• STATED EXERCISE: Return only the lines from the start of the records through the line that contains "hose('fire hose slanting", inclusive; leave out all pictures.

• SOURCE MATERIAL:

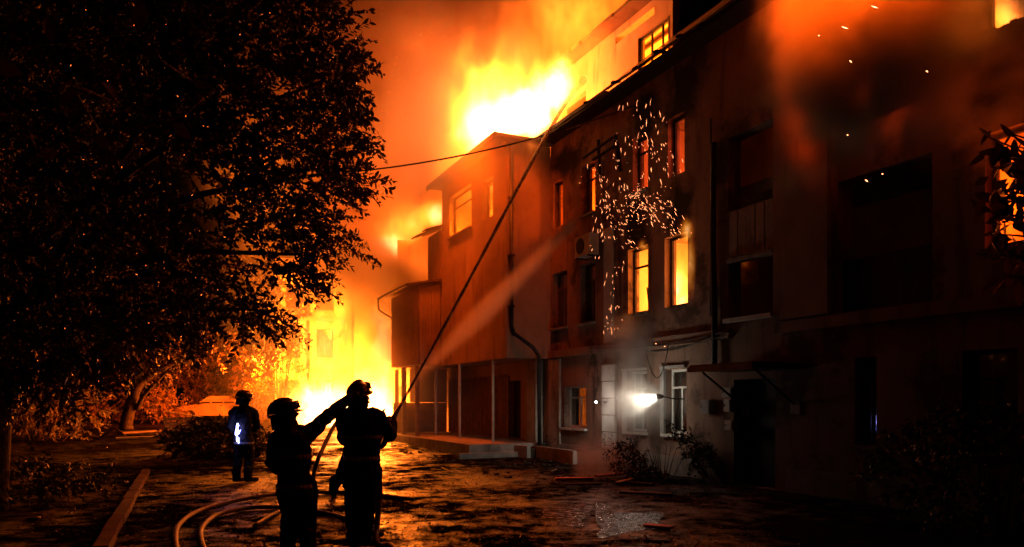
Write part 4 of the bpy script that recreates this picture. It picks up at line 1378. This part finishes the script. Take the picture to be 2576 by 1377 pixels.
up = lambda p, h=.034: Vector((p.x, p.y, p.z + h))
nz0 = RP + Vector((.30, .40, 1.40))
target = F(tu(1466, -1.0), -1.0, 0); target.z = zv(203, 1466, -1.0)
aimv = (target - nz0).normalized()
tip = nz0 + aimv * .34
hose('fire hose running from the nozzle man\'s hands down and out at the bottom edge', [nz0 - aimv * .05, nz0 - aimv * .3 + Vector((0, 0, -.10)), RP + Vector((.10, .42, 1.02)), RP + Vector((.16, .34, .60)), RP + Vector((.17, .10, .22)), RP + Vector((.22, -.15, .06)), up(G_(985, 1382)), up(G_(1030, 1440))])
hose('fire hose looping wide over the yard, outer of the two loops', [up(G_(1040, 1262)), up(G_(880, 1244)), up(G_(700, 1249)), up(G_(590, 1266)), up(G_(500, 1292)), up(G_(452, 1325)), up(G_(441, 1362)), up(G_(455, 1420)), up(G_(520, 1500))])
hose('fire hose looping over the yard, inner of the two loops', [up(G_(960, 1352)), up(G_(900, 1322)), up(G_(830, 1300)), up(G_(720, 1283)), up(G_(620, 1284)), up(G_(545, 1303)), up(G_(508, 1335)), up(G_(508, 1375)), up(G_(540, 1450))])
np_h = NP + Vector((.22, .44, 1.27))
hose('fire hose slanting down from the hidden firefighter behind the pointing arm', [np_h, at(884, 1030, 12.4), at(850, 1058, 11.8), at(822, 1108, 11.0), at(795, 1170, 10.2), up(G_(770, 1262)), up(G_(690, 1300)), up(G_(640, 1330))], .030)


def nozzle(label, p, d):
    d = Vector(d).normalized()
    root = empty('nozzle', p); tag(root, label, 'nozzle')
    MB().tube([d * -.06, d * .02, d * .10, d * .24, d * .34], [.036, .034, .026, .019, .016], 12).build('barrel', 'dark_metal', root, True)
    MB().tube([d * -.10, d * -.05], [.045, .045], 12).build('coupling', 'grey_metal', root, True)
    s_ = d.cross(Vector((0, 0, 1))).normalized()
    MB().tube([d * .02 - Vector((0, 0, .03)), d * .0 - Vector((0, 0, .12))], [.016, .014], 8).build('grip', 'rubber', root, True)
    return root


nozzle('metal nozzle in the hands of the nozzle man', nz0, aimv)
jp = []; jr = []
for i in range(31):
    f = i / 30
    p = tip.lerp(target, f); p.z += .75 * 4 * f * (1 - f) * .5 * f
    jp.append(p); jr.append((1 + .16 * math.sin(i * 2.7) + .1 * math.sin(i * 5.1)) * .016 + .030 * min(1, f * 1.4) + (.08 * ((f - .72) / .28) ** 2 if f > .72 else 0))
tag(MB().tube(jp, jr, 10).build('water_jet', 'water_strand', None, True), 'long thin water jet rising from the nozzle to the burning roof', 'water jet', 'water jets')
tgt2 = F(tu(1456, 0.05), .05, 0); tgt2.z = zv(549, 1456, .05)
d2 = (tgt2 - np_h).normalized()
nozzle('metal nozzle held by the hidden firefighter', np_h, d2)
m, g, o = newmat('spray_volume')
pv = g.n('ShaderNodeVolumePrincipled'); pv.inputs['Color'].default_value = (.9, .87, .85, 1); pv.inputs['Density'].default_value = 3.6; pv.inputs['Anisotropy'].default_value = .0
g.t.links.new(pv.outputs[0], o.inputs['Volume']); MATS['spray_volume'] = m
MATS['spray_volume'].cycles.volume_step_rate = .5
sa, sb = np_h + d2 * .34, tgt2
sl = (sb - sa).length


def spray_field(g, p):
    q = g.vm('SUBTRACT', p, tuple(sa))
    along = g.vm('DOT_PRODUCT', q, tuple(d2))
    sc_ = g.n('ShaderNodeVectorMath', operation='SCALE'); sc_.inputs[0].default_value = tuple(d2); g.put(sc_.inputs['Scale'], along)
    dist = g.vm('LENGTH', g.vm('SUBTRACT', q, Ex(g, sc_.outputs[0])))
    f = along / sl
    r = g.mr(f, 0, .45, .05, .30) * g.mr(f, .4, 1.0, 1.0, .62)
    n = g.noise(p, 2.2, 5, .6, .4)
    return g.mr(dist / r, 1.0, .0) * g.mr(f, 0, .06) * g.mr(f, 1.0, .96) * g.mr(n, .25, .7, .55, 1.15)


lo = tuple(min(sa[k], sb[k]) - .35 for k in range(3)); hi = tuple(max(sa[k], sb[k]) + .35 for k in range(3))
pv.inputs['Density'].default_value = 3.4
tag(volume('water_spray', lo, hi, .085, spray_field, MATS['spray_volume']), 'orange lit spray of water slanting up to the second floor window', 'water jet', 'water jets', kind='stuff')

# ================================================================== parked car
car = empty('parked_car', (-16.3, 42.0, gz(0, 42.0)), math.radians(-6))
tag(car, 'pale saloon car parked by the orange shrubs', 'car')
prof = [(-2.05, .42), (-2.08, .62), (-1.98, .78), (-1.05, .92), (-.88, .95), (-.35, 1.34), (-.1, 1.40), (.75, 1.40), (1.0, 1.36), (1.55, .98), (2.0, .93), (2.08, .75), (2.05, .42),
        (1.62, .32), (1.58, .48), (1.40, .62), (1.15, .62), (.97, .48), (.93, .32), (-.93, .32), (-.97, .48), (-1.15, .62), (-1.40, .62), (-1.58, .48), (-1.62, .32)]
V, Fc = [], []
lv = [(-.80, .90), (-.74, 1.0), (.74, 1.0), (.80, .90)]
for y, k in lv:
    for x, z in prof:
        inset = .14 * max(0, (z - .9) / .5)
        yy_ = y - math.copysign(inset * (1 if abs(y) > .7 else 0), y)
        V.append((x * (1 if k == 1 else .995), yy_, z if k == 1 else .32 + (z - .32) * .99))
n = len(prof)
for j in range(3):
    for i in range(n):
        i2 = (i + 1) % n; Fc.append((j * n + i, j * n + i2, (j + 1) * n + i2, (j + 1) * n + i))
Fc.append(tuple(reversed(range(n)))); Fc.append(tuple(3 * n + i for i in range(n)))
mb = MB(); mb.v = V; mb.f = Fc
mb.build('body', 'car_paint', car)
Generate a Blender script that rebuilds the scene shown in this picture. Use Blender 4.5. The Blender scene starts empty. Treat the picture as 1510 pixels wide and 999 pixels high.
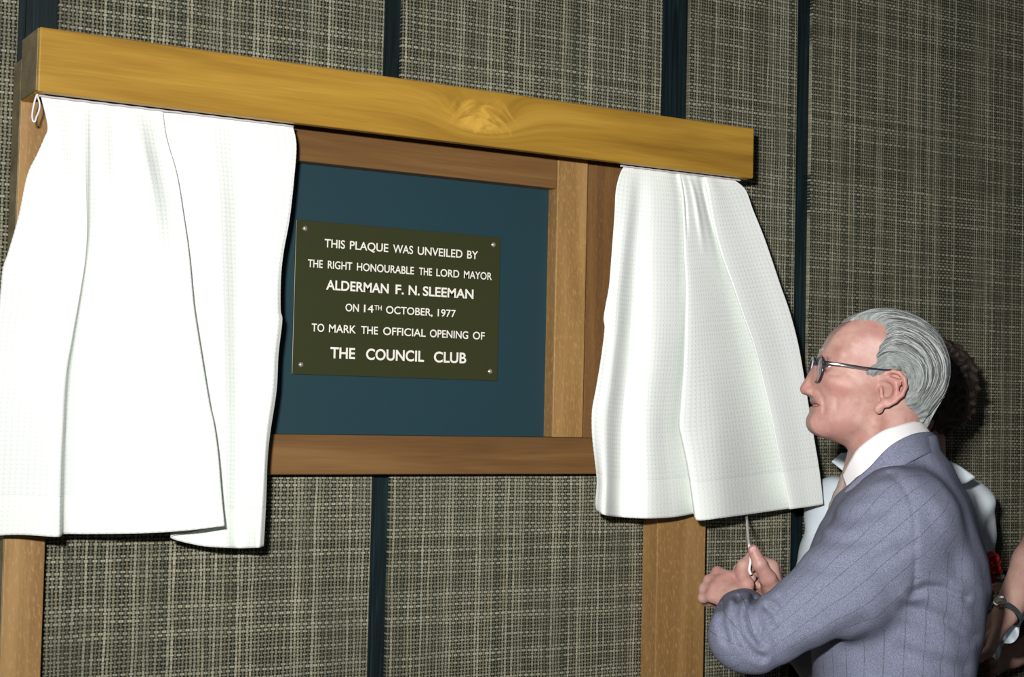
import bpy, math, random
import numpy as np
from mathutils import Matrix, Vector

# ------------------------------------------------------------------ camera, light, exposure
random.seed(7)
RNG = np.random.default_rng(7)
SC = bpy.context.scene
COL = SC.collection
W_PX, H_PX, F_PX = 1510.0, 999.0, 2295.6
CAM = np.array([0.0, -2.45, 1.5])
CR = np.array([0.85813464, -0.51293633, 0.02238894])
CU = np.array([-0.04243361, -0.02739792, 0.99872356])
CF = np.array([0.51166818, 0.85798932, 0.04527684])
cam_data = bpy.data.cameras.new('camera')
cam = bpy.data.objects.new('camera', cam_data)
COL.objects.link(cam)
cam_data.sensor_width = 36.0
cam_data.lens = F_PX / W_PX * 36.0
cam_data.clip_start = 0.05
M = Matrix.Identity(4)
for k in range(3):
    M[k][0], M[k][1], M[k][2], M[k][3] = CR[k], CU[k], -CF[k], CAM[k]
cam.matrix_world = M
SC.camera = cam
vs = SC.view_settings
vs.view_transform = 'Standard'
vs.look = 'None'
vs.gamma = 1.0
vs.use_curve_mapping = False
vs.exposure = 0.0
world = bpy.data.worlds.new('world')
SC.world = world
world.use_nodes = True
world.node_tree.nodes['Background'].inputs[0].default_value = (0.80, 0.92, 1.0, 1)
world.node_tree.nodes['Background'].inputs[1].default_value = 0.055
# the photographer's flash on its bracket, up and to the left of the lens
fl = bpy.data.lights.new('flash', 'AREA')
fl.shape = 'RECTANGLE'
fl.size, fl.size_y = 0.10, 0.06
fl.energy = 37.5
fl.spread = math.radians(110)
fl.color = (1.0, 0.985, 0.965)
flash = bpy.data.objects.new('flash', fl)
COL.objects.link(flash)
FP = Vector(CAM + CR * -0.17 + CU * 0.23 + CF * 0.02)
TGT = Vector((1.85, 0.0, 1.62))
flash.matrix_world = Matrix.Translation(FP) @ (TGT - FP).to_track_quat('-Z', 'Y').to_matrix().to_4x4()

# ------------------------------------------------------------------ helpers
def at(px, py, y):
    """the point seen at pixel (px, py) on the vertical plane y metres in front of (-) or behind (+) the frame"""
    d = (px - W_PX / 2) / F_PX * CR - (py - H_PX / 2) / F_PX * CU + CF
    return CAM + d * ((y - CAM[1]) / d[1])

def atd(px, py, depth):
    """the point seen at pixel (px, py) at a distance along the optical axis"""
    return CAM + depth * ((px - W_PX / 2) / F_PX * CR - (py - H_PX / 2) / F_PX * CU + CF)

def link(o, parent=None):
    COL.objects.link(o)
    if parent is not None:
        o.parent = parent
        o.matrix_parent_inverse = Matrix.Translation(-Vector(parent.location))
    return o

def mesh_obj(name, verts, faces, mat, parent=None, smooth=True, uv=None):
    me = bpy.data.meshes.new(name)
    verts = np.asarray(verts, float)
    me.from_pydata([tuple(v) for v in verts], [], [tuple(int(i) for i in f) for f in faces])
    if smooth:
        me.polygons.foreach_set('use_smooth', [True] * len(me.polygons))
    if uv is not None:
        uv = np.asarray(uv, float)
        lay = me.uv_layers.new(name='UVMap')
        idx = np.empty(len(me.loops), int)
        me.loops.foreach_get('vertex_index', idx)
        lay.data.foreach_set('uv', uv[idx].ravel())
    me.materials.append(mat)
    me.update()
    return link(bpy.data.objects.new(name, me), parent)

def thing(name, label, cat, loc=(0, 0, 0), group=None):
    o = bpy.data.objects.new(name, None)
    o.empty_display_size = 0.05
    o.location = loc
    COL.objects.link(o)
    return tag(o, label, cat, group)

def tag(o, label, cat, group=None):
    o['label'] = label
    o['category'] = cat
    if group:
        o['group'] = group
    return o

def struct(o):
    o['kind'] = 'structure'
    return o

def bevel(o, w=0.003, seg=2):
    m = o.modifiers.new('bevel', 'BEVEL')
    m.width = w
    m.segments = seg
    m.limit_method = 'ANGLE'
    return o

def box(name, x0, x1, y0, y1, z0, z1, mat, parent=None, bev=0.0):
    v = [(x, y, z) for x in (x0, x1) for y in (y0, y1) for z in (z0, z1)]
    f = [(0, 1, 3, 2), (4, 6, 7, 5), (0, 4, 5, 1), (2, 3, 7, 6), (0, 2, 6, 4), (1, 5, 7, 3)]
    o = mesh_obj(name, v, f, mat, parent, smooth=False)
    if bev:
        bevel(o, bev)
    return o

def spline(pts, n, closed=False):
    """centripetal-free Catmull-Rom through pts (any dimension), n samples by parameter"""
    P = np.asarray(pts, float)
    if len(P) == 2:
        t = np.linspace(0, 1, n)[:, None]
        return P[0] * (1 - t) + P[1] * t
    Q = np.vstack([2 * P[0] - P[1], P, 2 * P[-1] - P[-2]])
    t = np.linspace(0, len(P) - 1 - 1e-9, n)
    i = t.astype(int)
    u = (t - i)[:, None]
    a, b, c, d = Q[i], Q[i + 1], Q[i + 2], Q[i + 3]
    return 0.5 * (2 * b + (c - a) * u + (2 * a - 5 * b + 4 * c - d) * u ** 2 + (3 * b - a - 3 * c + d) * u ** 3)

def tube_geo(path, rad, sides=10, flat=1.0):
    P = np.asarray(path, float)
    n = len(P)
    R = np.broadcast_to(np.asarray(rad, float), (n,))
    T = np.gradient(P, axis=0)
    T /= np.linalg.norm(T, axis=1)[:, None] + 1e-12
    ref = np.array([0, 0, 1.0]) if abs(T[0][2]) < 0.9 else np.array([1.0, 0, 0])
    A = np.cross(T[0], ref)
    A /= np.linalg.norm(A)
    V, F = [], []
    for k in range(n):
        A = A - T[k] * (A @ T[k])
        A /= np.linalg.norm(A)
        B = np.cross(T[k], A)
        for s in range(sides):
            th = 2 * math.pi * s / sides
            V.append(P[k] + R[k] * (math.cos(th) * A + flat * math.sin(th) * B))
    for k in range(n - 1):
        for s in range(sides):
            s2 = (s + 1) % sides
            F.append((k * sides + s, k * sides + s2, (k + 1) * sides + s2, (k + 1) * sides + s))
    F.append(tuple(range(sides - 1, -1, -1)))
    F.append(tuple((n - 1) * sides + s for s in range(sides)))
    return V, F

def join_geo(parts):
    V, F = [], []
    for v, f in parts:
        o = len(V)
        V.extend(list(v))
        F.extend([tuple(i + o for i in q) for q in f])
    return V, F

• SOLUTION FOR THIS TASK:
Write part 4 of the bpy script that recreates this picture. It picks up at line 1378. This part finishes the script. Take the picture to be 2576 by 1377 pixels.
up = lambda p, h=.034: Vector((p.x, p.y, p.z + h))
nz0 = RP + Vector((.30, .40, 1.40))
target = F(tu(1466, -1.0), -1.0, 0); target.z = zv(203, 1466, -1.0)
aimv = (target - nz0).normalized()
tip = nz0 + aimv * .34
hose('fire hose running from the nozzle man\'s hands down and out at the bottom edge', [nz0 - aimv * .05, nz0 - aimv * .3 + Vector((0, 0, -.10)), RP + Vector((.10, .42, 1.02)), RP + Vector((.16, .34, .60)), RP + Vector((.17, .10, .22)), RP + Vector((.22, -.15, .06)), up(G_(985, 1382)), up(G_(1030, 1440))])
hose('fire hose looping wide over the yard, outer of the two loops', [up(G_(1040, 1262)), up(G_(880, 1244)), up(G_(700, 1249)), up(G_(590, 1266)), up(G_(500, 1292)), up(G_(452, 1325)), up(G_(441, 1362)), up(G_(455, 1420)), up(G_(520, 1500))])
hose('fire hose looping over the yard, inner of the two loops', [up(G_(960, 1352)), up(G_(900, 1322)), up(G_(830, 1300)), up(G_(720, 1283)), up(G_(620, 1284)), up(G_(545, 1303)), up(G_(508, 1335)), up(G_(508, 1375)), up(G_(540, 1450))])
np_h = NP + Vector((.22, .44, 1.27))
hose('fire hose slanting down from the hidden firefighter behind the pointing arm', [np_h, at(884, 1030, 12.4), at(850, 1058, 11.8), at(822, 1108, 11.0), at(795, 1170, 10.2), up(G_(770, 1262)), up(G_(690, 1300)), up(G_(640, 1330))], .030)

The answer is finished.